P-47 pilot honored on POW/MIA recognition day

  • Published
  • By Retired Lt. Col. Terrence G. Popravak, Jr.
  • 405th Fighter Squadron

Southward from Advanced Landing Ground A-6 near Sainte-Mère-Église, Normandy, France, the P-47 Thunderbolt fighters pilots flew. Two months after D-Day, they were on a summer evening armed reconnaissance mission which took them to the St. Nazaire area, still occupied by Nazi forces. But before they found an enemy target to strike, the enemy struck them.

Flight Officer William Gorman was one of the P-47 pilots on the mission. He was from Brooklyn, New York, and one of the founding members of the 405th Fighter Squadron and its parent 371st Fighter Group, part of the original cadre at Richmond Army Air Base, Virginia, that formed the unit in the summer of 1943.

A year later, he was in the thick of the combat as the Allies battled in Normandy and sought to break out from the enclave carved out since D-Day. Late in the day Aug. 7, 1944, Gorman flew an armed reconnaissance mission with Discharge Squadron in a P-47. The 405th FS had been running frequent armed recce missions that day, every two hours. He took off as Yellow 4 in a flight of the squadron from Advanced Landing Ground A-6, and set a course of 180 degrees for the St. Nazaire area along the coast of France. As Gorman and the other ships on the mission reached the area, they found visibility to be about three or four miles, a bit hazy.

First Lt. Francis T. Evans, Jr., Gorman’s element leader (Yellow 3 in Yellow Flight), described what happened next in Missing Air Crew Report 7646:

“At approximately 1940, we were flying south straight and level at 7,500 feet over the bay, south of St. Nazaire, when heavy flak burst to our right and on level.

We immediately began taking evasive action. I started a climbing turn to the left but made the climb straight ahead when I found that I was getting too close to Yellow leader. Gorman was close to my wing when flak burst between us. He started to turn towards me and then roll away doing a diving turn to the right. I followed him and he was soon going straight down. I yelled for him to pull up but he (his) plane continued on in its dive hitting the water vertically. I saw no sign of his attempting to bail out.”

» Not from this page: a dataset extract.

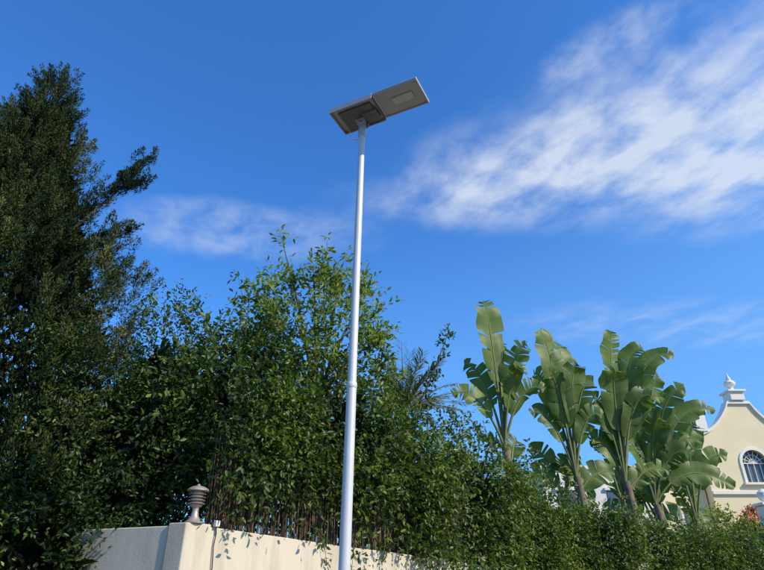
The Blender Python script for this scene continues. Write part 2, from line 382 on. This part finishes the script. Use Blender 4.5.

The location Gorman went down at was listed as grid coordinate vX-4263 (Modified British System, French Lambert Zone 1 Grid) off the French coast just south of St. Nazaire. The graphic from the MACR 7646 shows about where that was.

No search was subsequently made, given the eyewitness report of the circumstances of his loss, the pace of the war and the enemy presence in the area. Gorman and his aircraft apparently remain missing to this day, gone, but not forgotten.

Gorman is remembered on the Tablets of the Missing at Brittany American Cemetery, St. James, France. He was awarded the Air Medal with silver oak leaf cluster.

Fast forward about 77 years and Gorman is remembered in another way, by his squadron. After the war, in November, 1945, the 371st FG and its three fighter squadrons; 404th FS, 405th FS and the 406th FS, were inactivated.

On May 24, 1946, as part of the postwar buildup of the air component of the National Guard, the 371st FG was redesignated as the 142nd FG and allotted to Oregon. The group’s 404th FS became the 186th FS and was allotted to Montana. The 405th FS was redesignated the 190th FS and allotted to Idaho.

On May 24, 2021, the Idaho Air National Guard celebrated its 75th anniversary at Gowen Field near Boise, Idaho. As part of the celebration, a special commemorative paint scheme was unveiled on one of the unit’s A-10C Thunderbolt II aircraft, the unit’s “Heritage Hog,” which wore the colors and markings of a 405th FS P-47 in 1944.

Of special note, the name of a World War II pilot of the squadron was painted on the aircraft, in honor of the 190th FS’ only remaining member missing in action, F/O William Gorman.

Gorman is one of five MIA’s from the 142nd Wing from the European Theater of Operations. In addition, the unit has three MIAs from the Pacific Theater, and three more from the Mediterranean Theater.

On this National Prisoner of War/Missing in Action Recognition Day, 2021, we salute F/O Gorman and the other missing World War II Airmen of the unit. They answered the call to duty for our country—may they yet return home.